The central motivation of law enforcement has shifted from peacekeeping to budgetary solvency.

According to Mother Jones, this year's high-profile police shootings stem from many cities using minor law infractions as revenue generators to plug funding gaps in budgets.

When you ask why such "bad" cops are nevertheless armed and allowed to patrol the streets, one begins to see that lurking beneath this violence is a fiscal menace: police departments forced to assist city officials in raising revenue, in many cases funding their own salaries—redirecting the very concept of keeping the peace into underwriting the budget.


The ever-increasing demands on local and state governments to provide services requires larger budgets. As politicians realize that promises to increase taxes tend to hurt their electoral chances, fines and fees make up the shortfall.

Often, the most efficient way to increase those non-tax revenues is with the local police force. Ta-Nehisi Coates explained in detail the role this method played in Ferguson, Missouri. It's no surprise that this method falls disproportionately on the poor and minorities. With a weaker political influence, complaints will go ignored and unanswered.

The combined problems of fiscal insolvency and expansion of police duties creates greater problems. It reflects a cognitive dissonance problem between what citizens expect from a city and what they're willing to pay for it.

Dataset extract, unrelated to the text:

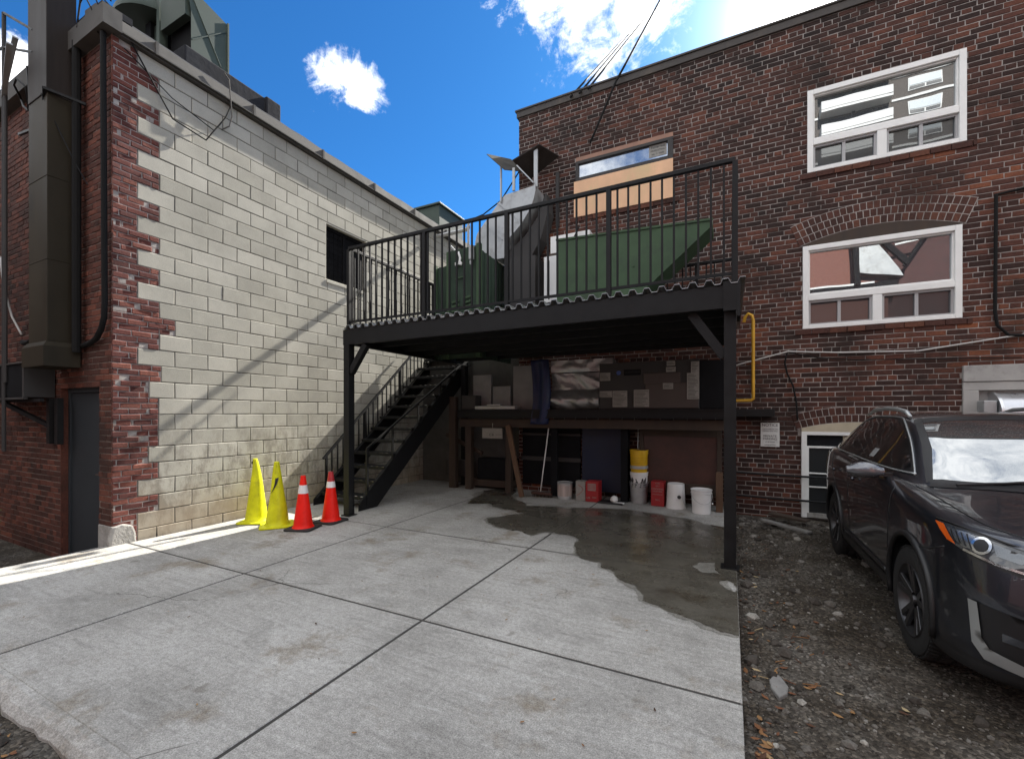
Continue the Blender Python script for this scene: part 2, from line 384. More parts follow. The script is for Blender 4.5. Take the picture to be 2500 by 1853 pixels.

"Essentially, these small towns in urban areas have municipal infrastructure that can't be supported by the tax base, and so they ticket everything in sight to keep the town functioning,"  William Maurer, a lawyer with the Institute for Justice who has been studying the sudden rise in "nontraffic-related fines," told Mother Jones.

The expansion of government power threatens to poison relations between the police and the public. As that dynamic grabs headlines, basic financial insolvency gets ignored. Both problems, sooner or later, will need to be addressed.